The water quality of the Rhine and its tributaries has improved considerably thanks to the exemplary cooperation of the states in the Rhine catchment area. The assessment of the "Rhine 2020" programme, adopted in 2001, makes clear that many of the goals have been achieved or set in motion.
For example, the load of heavy metals and other pollutants in the Rhine has decreased. The nitrogen load from the Rhine catchment area into the North Sea has been reduced through the expansion of municipal and industrial wastewater treatment plants. Inputs of metals, which had already been significantly reduced between 1987 and 2000, could be kept low and further reduced. In 2019, the ICPR recommendations for the reduction of micropollutants were finalised and published. By 2040, micropollutants are to be reduced by at least 30 %.
The inputs of pesticides could be significantly reduced by new laws and regulations in the states in the Rhine catchment. The communication on the International Warning and Alarm Plan Rhine (IWAP) was updated. Of the 22 risk areas identified in the Sediment Management Plan 2009, remediation was successfully completed at ten sites. The quantitative status of the groundwater bodies is good almost area-wide and the chemical status is also largely good.
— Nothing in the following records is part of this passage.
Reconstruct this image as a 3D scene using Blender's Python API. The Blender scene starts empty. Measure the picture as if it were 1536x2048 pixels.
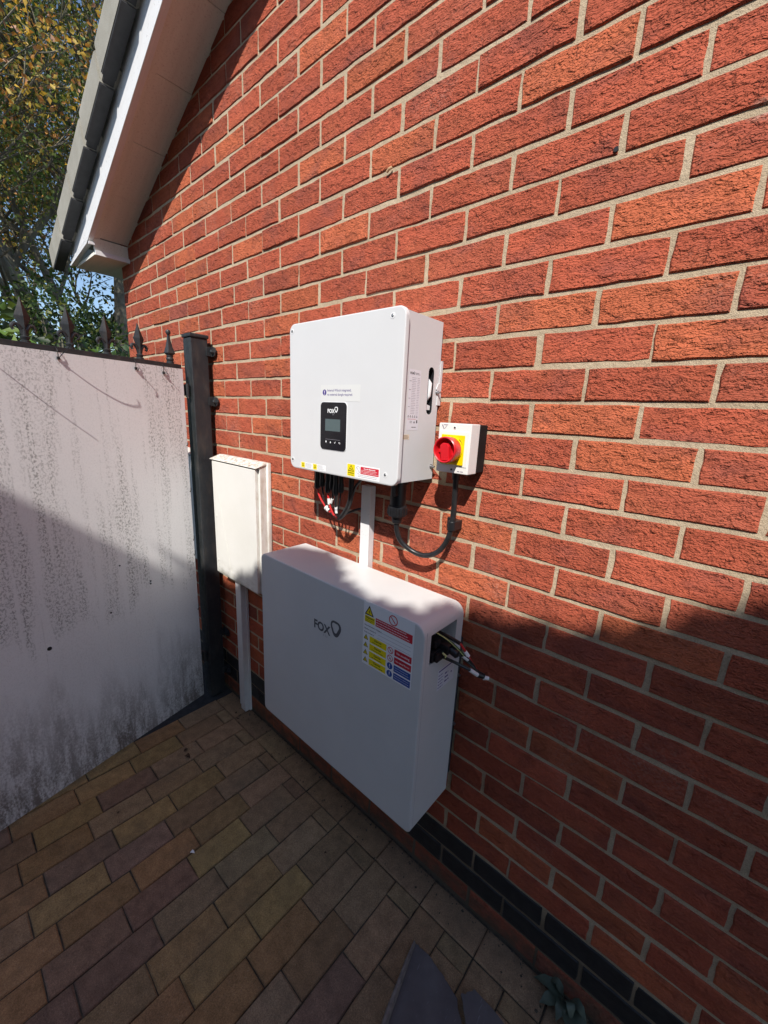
import bpy, bmesh, math, random
import numpy as np
from mathutils import Vector, Matrix, noise

random.seed(7)
rng = np.random.default_rng(7)
sc = bpy.context.scene
COL = sc.collection
PI = math.pi

# ------------------------------------------------------------------ camera
CAM_POS = Vector((0.3893, -0.9714, 1.5711))
YAW, PITCH, ROLL, FPX = 0.7097, 0.2356, 0.0487, 801.1
fwd = Vector((-math.sin(YAW) * math.cos(PITCH), math.cos(YAW) * math.cos(PITCH), -math.sin(PITCH)))
rt = fwd.cross(Vector((0, 0, 1))).normalized()
up = rt.cross(fwd)
RT = rt * math.cos(ROLL) + up * math.sin(ROLL)
UP = up * math.cos(ROLL) - rt * math.sin(ROLL)
cam_d = bpy.data.cameras.new("camera")
cam = bpy.data.objects.new("camera", cam_d)
COL.objects.link(cam)
M = Matrix((RT, UP, -fwd)).transposed().to_4x4()
M.translation = CAM_POS
cam.matrix_world = M
cam_d.sensor_width = 36
cam_d.lens = FPX / 2048 * 36
cam_d.clip_start = 0.02
cam_d.clip_end = 2000
sc.camera = cam

# ------------------------------------------------------------------ light
SUN_D = Vector((-0.55, 1.0, -1.20)).normalized()      # the way the sunlight travels
w = bpy.data.worlds.new("World")
sc.world = w
w.use_nodes = True
nt = w.node_tree
nt.nodes.clear()
sky = nt.nodes.new("ShaderNodeTexSky")
sky.sky_type = 'NISHITA'
sky.sun_disc = False
sky.sun_elevation = math.asin(-SUN_D.z)
sky.sun_rotation = math.atan2(-SUN_D.x, -SUN_D.y)
sky.air_density = 1.0
sky.dust_density = 0.4
sky.ozone_density = 2.5
bg = nt.nodes.new("ShaderNodeBackground")
bg.inputs[1].default_value = 0.125
wo = nt.nodes.new("ShaderNodeOutputWorld")
nt.links.new(sky.outputs[0], bg.inputs[0])
nt.links.new(bg.outputs[0], wo.inputs[0])

sun_l = bpy.data.lights.new("sun", 'SUN')
sun_l.energy = 4.6
sun_l.angle = math.radians(0.53)
sun_l.color = (1.0, 0.955, 0.89)
sun_o = bpy.data.objects.new("sun", sun_l)
sun_o.rotation_euler = SUN_D.to_track_quat('-Z', 'Y').to_euler()
sun_o.location = (3, -8, 10)
COL.objects.link(sun_o)

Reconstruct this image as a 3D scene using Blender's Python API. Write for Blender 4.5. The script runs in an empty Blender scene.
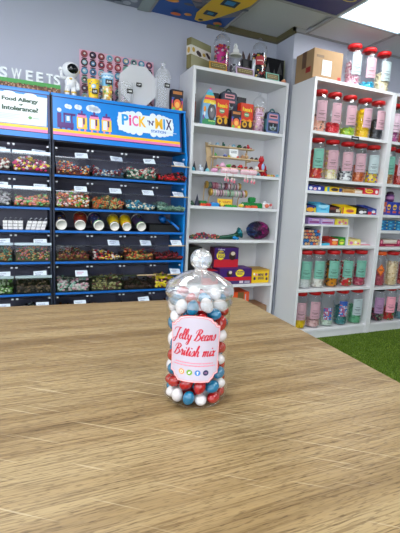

The unachieved goals of the programme "Rhine 2020" require further efforts within the framework of the implementation of the ICPR programme "Rhine 2040", which was adopted at the 16th Conference of Rhine Ministers in 2020.
that the major part of polluted sediments ends up in the Netherlands?
In 1987, the city of Rotterdam was obliged to annually dredge 10 million cube metres of polluted Rhine sludge from the harbour basin. This sludge was disposed of in the hazardous waste deposit site “de Slufter“. Due to improved quality of water and suspended matter, “only” 1,5 million cube metres have annually been dredged since 1999.